18 January 2018 | Ken Casellas

Seven-year-old Three Blind Mice is flourishing this season for Busselton trainer Barry Howlett after niggling injuries hampered his progress last season when he managed just one win from 22 starts.

The clash between Three Blind Mice, winner of the 2014 WA Derby, and Handsandwheels, the 2017 Derby winner, promises to be a highlight on the ten-event program at Gloucester Park on Friday night.

They will meet in the third heat of the Super Pick Nights of Thunder, in which they will not have things all their own way when their opposition includes the speedy Johnny Disco and ten-year-old veteran Cut For An Ace, fresh from contesting the Inter Dominion championship series and ideally drawn at the No. 1 barrier.

There will be no dawdling in the three Nights of Thunder heats, with the nine pacers with the fastest mile rates over the 1730m qualifying for the final.

Three Blind Mice has been placed once from three starts over 1730m, but he warmed up in excellent fashion for this week’s sprint when he set the pace from barrier one and won easily from Ohoka Darcy and Johnny Disco at a 1.55.6 rate over 2130m four Fridays ago. He dashed over the final quarters in 28sec. and 28.1sec.

Three Blind Mice is awkwardly drawn at barrier five and Gary Hall Jnr is likely to make use of the gelding’s gate speed in a spirited bid for the early lead, or the position outside the pacemaker.

Handsandwheels, trained at Capel by Andrew de Campo and driven by his son Aiden, is in splendid form, with two wins and a second placing from his past three starts. He will begin from the No. 6 barrier.

Cut For An Ace will have a legion of admirers, dropping considerably in class after contesting the Inters, in which his best effort was in a 2536m heat in which he raced three back on the pegs and finished fourth behind San Carlo, Soho Tribeca and Lennytheshark. If those three pacers were in Friday night’s race they would be at a prohibitive odds-on quote.

Johnny Disco, trained at Pinjarra by Ross Ashby, is a sprint specialist and speedy frontrunner. He will start out wide at barrier seven and Chris Lewis will be tempted to take full advantage of his sparkling early speed.

Abraxas Blues, a convincing winner over Major Catastrophe and El Machine over 2130m last Friday night, will be fancied in the second heat of the Nights of Thunder after drawing the favourable No. 2 barrier.

“Whether we can cross the polemarker Aussie Delight is debatable,” Prentice said. “But we will be having a crack. I thought he would go super last week, and he did.”

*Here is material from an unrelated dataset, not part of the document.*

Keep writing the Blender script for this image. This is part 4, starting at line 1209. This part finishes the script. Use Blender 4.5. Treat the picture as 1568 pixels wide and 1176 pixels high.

Americanbootscoota, trained by Debra Lewis, looks a major player from barrier four and Chris Lewis is expected to make full use of the gelding’s excellent gate speed.

The Bob Mellsop-trained Real Lucky has won at four of his past five starts and cannot be left out of calculations from barrier five. He finished powerfully to win easily from Mighty Flying Deal and Kerrin Joseph over 2130m last week.